Effective coordination of tax and transfer pricing requires coherent frameworks that combine international policy, domestic law, and operational agreements. Evidence from international institutions and academic research shows that the most robust approach links the OECD Transfer Pricing Guidelines and the BEPS package with complementary tools such as Advance Pricing Agreements and Country-by-Country Reporting. According to Michael Devereux University of Oxford, aligning allocation rules with tax base protections reduces incentives for profit shifting. The OECD Secretariat emphasizes that consistent guidance limits disputes and improves predictability for multinational enterprises.
International frameworks
The OECD Inclusive Framework on BEPS and the OECD Transfer Pricing Guidelines set the baseline for arm’s-length pricing, documentation, and dispute prevention. The BEPS Action 13 deliverable from the OECD introduced Country-by-Country Reporting to increase transparency and support risk assessment by tax administrations. The United Nations Committee of Experts on International Cooperation in Tax Matters produced a Practical Manual on Transfer Pricing that addresses capacity challenges in lower-income jurisdictions, highlighting territorial equity and administrative feasibility. Increasingly, the OECD’s Pillar One and Pillar Two initiatives aim to reconcile profit allocation with new nexus rules and a global minimum tax, affecting how transfer pricing strategies interact with overall tax planning.
Operational mechanisms
Operationally, Advance Pricing Agreements negotiated between taxpayers and one or more tax authorities create certainty and can be coordinated with bilateral Mutual Agreement Procedures to prevent double taxation.
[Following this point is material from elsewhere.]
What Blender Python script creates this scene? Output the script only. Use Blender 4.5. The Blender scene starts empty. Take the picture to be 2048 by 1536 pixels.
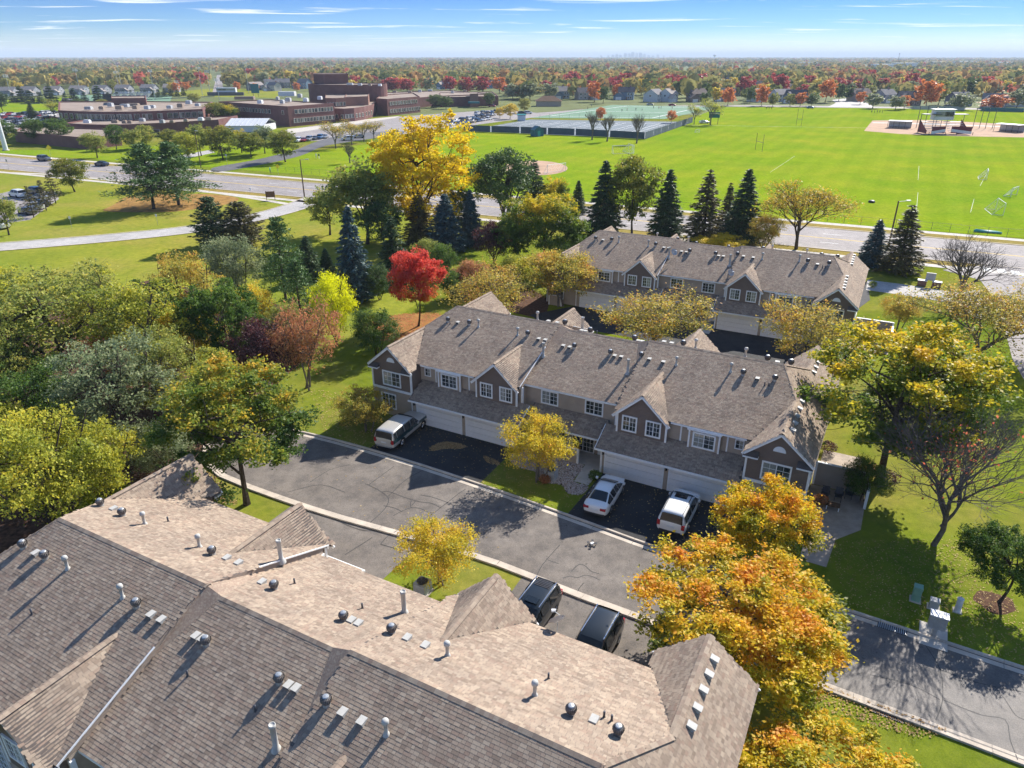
import bpy, bmesh, math, random
import numpy as np
from mathutils import Vector, Matrix

scene = bpy.context.scene
COL = scene.collection
R = math.radians
random.seed(7)
RNG = np.random.default_rng(7)

# ------------------------------------------------------------------ camera
CAM_H = 29.5
FPX = 1420.0                      # focal length in pixels of a 2048 px wide frame
PITCH = math.atan((768 - 113) / FPX)
cam_d = bpy.data.cameras.new('camera')
cam_d.sensor_width = 36.0
cam_d.lens = FPX / 2048 * 36.0
cam_d.clip_start = 0.5
cam_d.clip_end = 60000
cam = bpy.data.objects.new('camera', cam_d)
cam.location = (0, 0, CAM_H)
cam.rotation_euler = (math.pi / 2 - PITCH, 0, 0)
COL.objects.link(cam)
scene.camera = cam

# ------------------------------------------------------------------ world, sun, exposure
SUN_AZ = R(51.8)                  # from +X towards +Y
SUN_EL = R(34.3)
world = bpy.data.worlds.new('World')
scene.world = world
world.use_nodes = True
wn, wl = world.node_tree.nodes, world.node_tree.links
wn.clear()
w_out = wn.new('ShaderNodeOutputWorld')
w_bg = wn.new('ShaderNodeBackground')
w_sky = wn.new('ShaderNodeTexSky')
w_sky.sky_type = 'NISHITA'
w_sky.sun_disc = False
w_sky.sun_elevation = SUN_EL
w_sky.sun_rotation = math.pi / 2 - SUN_AZ
w_sky.altitude = 300
w_sky.air_density = 1.0
w_sky.dust_density = 0.0
w_sky.ozone_density = 3.0
# thin streaky cirrus, laid out on a plane high above the place
w_tc = wn.new('ShaderNodeTexCoord')
w_sep = wn.new('ShaderNodeSeparateXYZ')
wl.new(w_tc.outputs['Generated'], w_sep.inputs[0])
def wmath(op, a, b=None, v=None):
    n = wn.new('ShaderNodeMath'); n.operation = op
    if a is not None:
        if hasattr(a, 'is_linked'): wl.new(a, n.inputs[0])
        else: n.inputs[0].default_value = a
    if b is not None:
        if hasattr(b, 'is_linked'): wl.new(b, n.inputs[1])
        else: n.inputs[1].default_value = b
    return n.outputs[0]
w_z = wmath('MAXIMUM', wmath('ADD', w_sep.outputs[2], 0.012), 0.012)
w_px = wmath('DIVIDE', w_sep.outputs[0], w_z)
w_py = wmath('DIVIDE', w_sep.outputs[1], w_z)
w_cmb = wn.new('ShaderNodeCombineXYZ')
wl.new(wmath('MULTIPLY', w_px, 0.28), w_cmb.inputs[0])
wl.new(wmath('MULTIPLY', w_py, 0.62), w_cmb.inputs[1])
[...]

Empirical work by Mihir Desai Harvard Business School shows that legal certainty from such instruments influences investment and pricing decisions. Implementation requires strong documentation, consistent functional analysis, and alignment between tax policy objectives and transfer pricing policies set by headquarters.
Coordinated frameworks matter because mismatches produce real consequences. Persistent misalignment leads to increased audits, prolonged disputes, potential double taxation, and reputational risks for firms that can harm market access in sensitive regions. For developing countries, limited administrative capacity can result in under-enforcement and revenue loss, while high-compliance regimes in wealthy jurisdictions can shift tax burdens and distort location decisions.
Designing effective coordination therefore combines authoritative international guidance, domestic legal clarity, and pragmatic bilateral tools. Balancing revenue protection, taxpayer certainty, and economic neutrality is essential to create a sustainable environment for cross-border trade and investment.